Dziś już nie tylko dwa największe na świecie kraje posiadają broń atomową. Na etapie posiadania lub prac nad jej zbudowaniem są między innymi: Indie, Pakistan, Iran, Korea Północna. Dwa ostatnie kraje skupiają obecnie największą uwagę świata i wzbudzają największe niepokoje. Nieobliczalni władcy tych państw (KRLD – Kim Dzong Il, Iran – prezydent Mahmud Ahmedineżad) otwarcie dają do zrozumienia, że nie zawahają się użyć tych pocisków kiedy uznają to za stosowne. I trudno tak naprawdę odgadnąć, co mają na myśli, bo dla nich każdy moment może być odpowiedni. Społeczność międzynarodowa nie radzi sobie z tymi czarnymi owcami porządku światowego a na dodatek wydaje się być ewidentnie przez nie lekceważona. Odrzucane są kolejne rezolucje albo też są przyjmowane, ale ostentacyjnie niewypełniane. Międzynarodowa Agencja Energii Atomowej (MAEA) wydaje się być bezradna a przy okazji wychodzi jej niemal kompletna nieporadność i brak możliwości skutecznego działania. Mówi się wprawdzie o ewentualnym prewencyjnym uderzeniu ze strony Stanów Zjednoczonych na instalacje atomowe w KRLD i Iranie, ale świadomość tego, że przywódcy tych państw mogą zareagować w nieprawdopodobny wręcz sposób skutecznie jak na razie odstrasza siły międzynarodowe.
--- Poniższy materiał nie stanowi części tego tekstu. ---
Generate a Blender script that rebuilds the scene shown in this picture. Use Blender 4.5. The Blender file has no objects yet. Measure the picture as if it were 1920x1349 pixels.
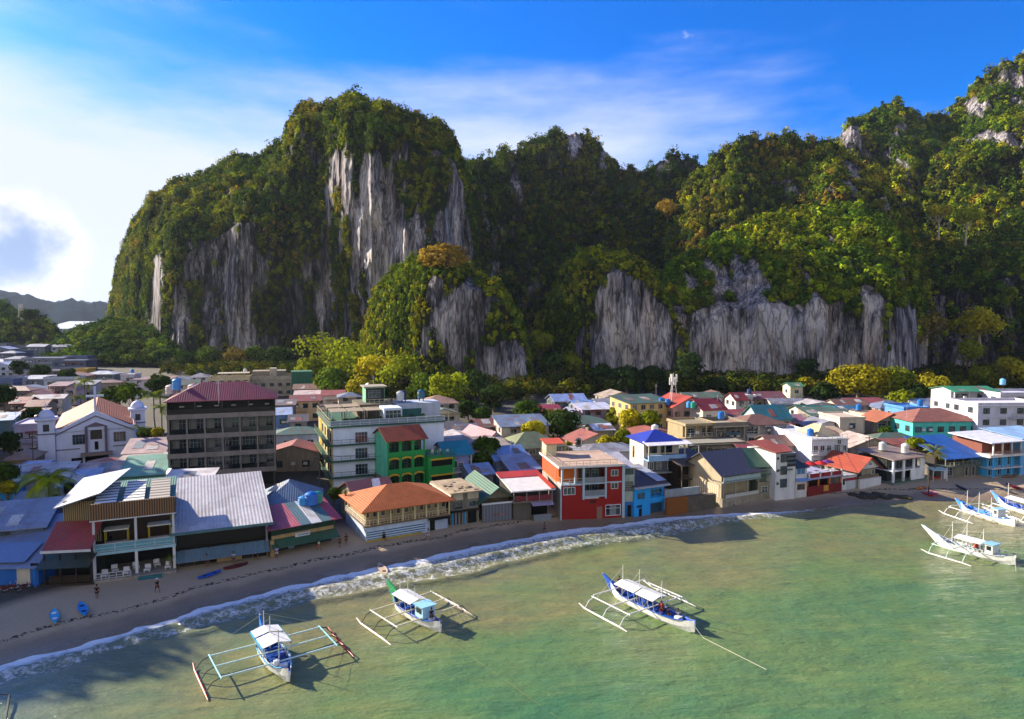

Poza tym to, co dzieje się obecnie w Iraku pokazuje, że może to wpłynąć negatywnie na stabilność tego regionu i tak już mocno nadszarpniętą. Nikt chyba nie ma wątpliwości, że atak na Iran pociągnąłby za sobą rozkaz M. Ahmedineżada mówiący o zniszczeniu Izraela (wnioskować to można po jego licznych wypowiedziach ziejących nienawiścią do tego państwa i łączeniu go z państwami Zachodu). W przypadku Korei rządzonej, przez Kim Dzong Ila jego pierwszymi ofiarami byłyby Japonia i Korea Południowa. Obawa przed globalnymi zniszczeniami na razie skutecznie paraliżuje działania mocarstw i zamraża nie jako stan rzeczy, ale zupełnie nie rozwiązuje problemu. Zachód zdaje się ciągle debatować w siedzibach swoich organizacji i podejmować ośmieszane i lekceważone przez adresatów decyzje, zaś państwa „osi zła” jak je określił prezydent USA G.W. Bush nadal rozbudowują swoje bazy atomowe i stają się coraz bardziej zuchwałe. Kto wie czy nieporadność mocarstw nie skłoni Iranu i KRLD do tego, aby użyć broni atomowej bez czekania na agresję sił międzynarodowych. Polityków rządzących tymi państwami absolutnie stać na to gdyż już nie raz i nie dwa pokazywali, że ludzkie życie nie posiada dla nich jakiejś szczególnej wartości.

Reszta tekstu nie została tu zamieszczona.